**Written request:** Check each line of the listing below for the string "extends", and give only how many lines hold it.

══════════════════════════════

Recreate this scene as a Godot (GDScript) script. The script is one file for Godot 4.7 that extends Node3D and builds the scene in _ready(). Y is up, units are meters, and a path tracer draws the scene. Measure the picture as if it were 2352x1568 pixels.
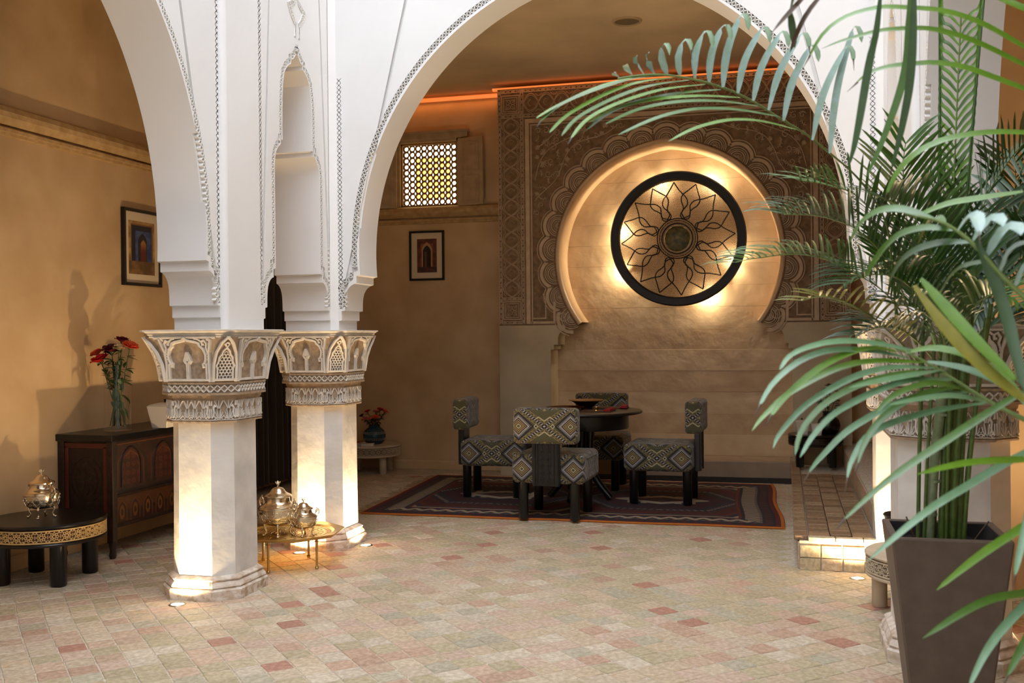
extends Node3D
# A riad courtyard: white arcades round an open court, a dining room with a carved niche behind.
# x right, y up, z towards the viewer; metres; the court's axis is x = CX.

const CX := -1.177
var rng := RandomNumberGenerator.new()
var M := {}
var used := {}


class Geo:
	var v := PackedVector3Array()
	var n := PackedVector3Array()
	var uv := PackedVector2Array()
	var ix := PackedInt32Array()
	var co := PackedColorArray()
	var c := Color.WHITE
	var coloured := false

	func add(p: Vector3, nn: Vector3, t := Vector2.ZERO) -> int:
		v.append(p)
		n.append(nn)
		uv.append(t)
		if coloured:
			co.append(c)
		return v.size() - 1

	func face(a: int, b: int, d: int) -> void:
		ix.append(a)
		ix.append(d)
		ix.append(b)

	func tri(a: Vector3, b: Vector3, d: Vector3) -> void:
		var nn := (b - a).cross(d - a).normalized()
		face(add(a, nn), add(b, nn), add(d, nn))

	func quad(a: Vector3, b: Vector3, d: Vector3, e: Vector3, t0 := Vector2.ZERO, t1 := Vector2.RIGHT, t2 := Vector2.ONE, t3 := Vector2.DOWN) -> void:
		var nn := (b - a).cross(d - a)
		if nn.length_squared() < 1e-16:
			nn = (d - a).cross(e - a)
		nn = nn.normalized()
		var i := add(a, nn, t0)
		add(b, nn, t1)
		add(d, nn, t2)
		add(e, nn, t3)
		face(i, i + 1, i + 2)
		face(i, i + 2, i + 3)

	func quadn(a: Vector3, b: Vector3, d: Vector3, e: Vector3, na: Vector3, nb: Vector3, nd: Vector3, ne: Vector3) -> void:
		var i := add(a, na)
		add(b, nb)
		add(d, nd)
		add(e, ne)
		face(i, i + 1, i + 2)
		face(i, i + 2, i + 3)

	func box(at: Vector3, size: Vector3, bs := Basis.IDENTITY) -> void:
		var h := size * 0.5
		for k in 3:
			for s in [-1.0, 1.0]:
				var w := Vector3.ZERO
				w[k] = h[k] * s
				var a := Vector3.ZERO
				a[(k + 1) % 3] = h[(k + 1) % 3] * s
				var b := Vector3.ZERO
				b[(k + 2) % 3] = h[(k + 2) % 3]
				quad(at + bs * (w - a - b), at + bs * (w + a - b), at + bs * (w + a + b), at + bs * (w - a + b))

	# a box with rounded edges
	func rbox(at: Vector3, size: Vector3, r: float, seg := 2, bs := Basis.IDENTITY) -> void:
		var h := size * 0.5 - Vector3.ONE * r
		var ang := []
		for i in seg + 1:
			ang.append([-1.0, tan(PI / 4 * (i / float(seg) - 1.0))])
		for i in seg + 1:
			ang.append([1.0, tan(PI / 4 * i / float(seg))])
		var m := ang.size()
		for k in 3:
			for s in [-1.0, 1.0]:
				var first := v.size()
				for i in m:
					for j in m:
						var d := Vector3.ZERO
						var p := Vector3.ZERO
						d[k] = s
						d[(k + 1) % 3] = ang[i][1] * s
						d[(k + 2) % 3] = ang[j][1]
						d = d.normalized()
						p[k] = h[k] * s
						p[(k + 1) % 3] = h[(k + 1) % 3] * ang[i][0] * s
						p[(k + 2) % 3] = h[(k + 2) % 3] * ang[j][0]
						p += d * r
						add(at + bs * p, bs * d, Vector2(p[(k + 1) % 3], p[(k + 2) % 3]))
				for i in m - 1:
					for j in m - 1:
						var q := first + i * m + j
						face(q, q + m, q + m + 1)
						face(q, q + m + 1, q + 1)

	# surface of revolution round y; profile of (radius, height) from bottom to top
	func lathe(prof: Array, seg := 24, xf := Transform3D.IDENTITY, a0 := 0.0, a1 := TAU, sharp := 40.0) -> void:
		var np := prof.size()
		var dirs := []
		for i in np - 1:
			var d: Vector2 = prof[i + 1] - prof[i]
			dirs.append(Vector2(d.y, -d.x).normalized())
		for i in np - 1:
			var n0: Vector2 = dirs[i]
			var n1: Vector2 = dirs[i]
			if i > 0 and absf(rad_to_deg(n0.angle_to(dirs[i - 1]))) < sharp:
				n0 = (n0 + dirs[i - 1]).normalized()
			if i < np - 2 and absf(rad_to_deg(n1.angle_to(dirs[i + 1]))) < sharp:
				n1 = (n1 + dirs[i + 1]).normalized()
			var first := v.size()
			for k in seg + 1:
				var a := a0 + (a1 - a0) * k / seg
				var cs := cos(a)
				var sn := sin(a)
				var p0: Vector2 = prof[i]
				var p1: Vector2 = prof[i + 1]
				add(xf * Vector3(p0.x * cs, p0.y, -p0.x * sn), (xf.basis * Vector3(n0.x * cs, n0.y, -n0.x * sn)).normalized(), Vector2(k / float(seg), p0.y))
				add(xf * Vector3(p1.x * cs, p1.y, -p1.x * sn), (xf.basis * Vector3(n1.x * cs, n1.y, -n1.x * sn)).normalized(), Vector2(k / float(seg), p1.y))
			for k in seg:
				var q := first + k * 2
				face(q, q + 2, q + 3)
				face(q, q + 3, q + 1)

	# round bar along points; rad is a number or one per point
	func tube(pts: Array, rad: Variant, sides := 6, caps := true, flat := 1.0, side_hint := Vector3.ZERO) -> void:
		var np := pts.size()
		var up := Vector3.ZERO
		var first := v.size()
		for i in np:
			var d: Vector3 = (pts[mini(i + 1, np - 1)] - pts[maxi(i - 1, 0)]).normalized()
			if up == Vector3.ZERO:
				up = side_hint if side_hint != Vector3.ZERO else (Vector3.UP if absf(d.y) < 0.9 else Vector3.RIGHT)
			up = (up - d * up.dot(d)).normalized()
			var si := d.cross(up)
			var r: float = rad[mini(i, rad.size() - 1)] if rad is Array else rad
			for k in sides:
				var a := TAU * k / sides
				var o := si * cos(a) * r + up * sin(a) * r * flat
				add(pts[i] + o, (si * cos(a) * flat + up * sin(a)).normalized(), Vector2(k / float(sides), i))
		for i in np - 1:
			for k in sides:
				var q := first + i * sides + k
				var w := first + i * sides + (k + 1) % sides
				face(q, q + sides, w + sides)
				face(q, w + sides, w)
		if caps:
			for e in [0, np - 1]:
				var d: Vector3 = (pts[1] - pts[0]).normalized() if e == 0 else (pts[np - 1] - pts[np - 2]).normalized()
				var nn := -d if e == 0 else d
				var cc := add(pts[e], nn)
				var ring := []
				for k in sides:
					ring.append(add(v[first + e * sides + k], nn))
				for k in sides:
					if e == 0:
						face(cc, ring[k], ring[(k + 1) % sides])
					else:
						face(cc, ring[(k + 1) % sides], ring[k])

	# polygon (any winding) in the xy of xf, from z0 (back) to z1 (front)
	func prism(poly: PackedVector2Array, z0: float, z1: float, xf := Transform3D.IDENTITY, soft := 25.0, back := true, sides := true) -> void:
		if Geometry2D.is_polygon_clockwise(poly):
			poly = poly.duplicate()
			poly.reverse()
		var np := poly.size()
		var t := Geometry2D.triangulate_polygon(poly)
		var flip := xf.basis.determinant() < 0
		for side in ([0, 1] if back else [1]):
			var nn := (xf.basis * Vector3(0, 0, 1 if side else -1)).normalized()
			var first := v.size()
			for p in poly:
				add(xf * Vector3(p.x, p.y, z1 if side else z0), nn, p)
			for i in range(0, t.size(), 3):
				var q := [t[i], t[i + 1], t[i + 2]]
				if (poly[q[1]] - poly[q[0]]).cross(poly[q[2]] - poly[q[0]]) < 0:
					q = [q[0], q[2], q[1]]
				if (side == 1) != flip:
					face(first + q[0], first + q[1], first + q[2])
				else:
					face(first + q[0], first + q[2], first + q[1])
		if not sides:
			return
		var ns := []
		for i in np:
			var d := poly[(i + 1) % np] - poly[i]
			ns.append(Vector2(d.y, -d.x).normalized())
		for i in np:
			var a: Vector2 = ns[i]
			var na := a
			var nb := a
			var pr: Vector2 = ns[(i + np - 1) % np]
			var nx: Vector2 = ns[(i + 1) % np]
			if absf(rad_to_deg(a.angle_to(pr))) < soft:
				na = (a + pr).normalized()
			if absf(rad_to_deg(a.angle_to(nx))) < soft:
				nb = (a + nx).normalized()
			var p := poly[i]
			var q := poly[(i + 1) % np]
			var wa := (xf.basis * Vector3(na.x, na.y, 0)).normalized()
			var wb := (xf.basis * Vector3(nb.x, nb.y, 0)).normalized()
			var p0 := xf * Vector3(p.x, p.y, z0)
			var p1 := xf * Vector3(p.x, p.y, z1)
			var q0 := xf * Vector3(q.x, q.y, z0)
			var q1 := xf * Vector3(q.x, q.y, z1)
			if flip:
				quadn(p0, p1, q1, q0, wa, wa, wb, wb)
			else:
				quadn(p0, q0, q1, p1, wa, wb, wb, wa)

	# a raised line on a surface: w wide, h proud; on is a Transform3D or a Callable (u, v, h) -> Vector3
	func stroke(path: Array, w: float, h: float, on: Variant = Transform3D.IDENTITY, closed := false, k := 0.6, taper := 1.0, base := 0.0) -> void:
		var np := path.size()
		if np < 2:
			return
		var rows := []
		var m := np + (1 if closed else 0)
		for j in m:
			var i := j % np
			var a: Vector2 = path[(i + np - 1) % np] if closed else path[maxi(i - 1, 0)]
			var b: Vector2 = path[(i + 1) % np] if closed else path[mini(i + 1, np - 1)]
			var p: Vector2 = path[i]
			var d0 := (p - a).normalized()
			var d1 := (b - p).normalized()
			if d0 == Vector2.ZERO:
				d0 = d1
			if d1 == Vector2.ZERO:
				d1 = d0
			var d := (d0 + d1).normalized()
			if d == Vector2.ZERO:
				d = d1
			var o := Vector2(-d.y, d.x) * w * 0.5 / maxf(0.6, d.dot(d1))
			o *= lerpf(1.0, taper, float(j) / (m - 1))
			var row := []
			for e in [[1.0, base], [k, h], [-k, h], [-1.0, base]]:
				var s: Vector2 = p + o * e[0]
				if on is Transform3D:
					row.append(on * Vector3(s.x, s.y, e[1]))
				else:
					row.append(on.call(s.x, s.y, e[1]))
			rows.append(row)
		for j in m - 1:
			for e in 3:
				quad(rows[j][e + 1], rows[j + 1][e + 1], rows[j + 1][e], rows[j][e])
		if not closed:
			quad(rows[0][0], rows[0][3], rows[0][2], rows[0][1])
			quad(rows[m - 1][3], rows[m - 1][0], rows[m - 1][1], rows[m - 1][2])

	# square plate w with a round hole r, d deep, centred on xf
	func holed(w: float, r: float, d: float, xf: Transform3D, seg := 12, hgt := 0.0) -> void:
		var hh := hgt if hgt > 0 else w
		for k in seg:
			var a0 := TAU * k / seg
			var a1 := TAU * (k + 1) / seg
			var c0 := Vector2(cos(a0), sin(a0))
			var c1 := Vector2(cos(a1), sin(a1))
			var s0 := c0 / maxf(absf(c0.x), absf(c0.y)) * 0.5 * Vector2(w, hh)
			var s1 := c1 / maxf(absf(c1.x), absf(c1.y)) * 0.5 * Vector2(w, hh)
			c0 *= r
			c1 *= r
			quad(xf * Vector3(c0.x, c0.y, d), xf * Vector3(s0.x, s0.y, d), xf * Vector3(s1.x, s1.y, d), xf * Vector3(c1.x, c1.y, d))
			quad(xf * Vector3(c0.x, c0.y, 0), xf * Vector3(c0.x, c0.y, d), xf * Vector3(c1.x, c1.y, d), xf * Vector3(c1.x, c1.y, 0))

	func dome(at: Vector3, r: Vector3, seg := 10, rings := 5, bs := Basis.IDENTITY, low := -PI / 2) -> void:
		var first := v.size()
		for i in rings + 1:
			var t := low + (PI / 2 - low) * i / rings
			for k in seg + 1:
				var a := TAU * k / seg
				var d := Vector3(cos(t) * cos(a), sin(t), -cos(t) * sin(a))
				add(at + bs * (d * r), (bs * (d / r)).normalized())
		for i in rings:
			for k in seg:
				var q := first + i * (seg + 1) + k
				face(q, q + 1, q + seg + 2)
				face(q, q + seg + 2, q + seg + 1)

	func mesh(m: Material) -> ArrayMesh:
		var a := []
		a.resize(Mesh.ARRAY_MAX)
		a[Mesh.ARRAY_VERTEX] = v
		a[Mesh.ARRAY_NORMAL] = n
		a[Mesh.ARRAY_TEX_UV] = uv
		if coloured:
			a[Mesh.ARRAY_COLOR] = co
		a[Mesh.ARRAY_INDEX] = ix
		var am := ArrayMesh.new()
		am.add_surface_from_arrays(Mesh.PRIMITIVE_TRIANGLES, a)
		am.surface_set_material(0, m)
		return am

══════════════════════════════

**Response below:** 2